If the language in which he expresses his doubts is carefully constrained, that is perhaps a reflection of Havel's sense of his own position since his retirement from the Czech presidency at the beginning of this year.
"When you are in politics, you really have to mind your tongue and you cannot put things forward the way you would if you were an independent observer or whatever," he says. "Though I don't believe that I ever really lied to people or withheld things from them. But during all that time, I was looking forward to the end of my mandate, to being able to speak up just the way I had been used to before - in rough words and the words I want to use. But I then realised that this is no longer possible for me because I had to continue to be loyal in a certain way and to use diplomatic language. I realised that being an ex-president is a function of its own and it is unlimited.

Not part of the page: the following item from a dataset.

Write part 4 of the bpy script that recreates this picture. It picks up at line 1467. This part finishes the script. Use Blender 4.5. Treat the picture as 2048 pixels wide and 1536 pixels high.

You are president for a certain time, but you can never stop being an ex-president."
Vaclav Havel was born in Prague in 1936, into a prosperous business establishment. Barred from academic studies under the communist regime, he worked as a lab technician, and then as a stagehand in Prague theatres. In the mid-1960s, his absurdist plays came to represent the cultural thaw known as the Prague Spring, but were banned after the Soviet invasion of 1968. While working in a brewery, he became an increasingly prominent dissident and was imprisoned three times for a total of five years. His essay, 'The Power of the Powerless' (1978), described how the totalitarian regime created a powerless, resigned society. Havel became a key figure of the Velvet Revolution, and was elected president of Czechoslovakia in December, 1989, but resigned in 1992, partly in protest at the break-up of the country. He returned in 1993 as the Czech Republic's first president.